Knowing the Marines’ standard operating procedures are to retrieve the bodies of their fellow slain, Taliban hostiles dismembered the dead Marine and booby-trapped parts of his body with IEDs with the assumed intent of killing other U.S. soldiers, explains Richards.

After his conviction, Chamblin was cited as saying that battlefield logic justified the team’s actions because it served to undermine enemy morale.

“[If] anything, it was more of a psychological effect on the enemy because if an infidel touches the body, they’re not going to Mecca or paradise,” reports the New York Post. “So, now these insurgents see what happens when you mess with us.”
The new Navy-Marine Corps Court ruling revealed that now-retired Gen. James F. Amos, the highest ranking officer supervising the case at the time, and some of his staff allegedly took steps to “severely and systematically” influence the case to make sure the Marines embroiled in the controversy would be punished more harshly, says Fox.

Navy Cmdr. Marcus N. Fulton, author of the recent ruling, said reversing the conviction was a “drastic” but necessary step to strengthen public confidence in the justice system.

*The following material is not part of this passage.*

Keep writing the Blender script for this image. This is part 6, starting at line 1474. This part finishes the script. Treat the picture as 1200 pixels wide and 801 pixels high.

“The highest-ranking officer in the Marine Corps told [the military official supervising the case] that the appellant and his co-accused should be ‘crushed,’” the court ruling states, according to The Washington Post.

The ruling labeled Amos’s actions as an “unusually flagrant” instance of unlawful command influence, a legal concept in U.S. military law. This occurs when an individual of authority tries to sway military judicial proceedings.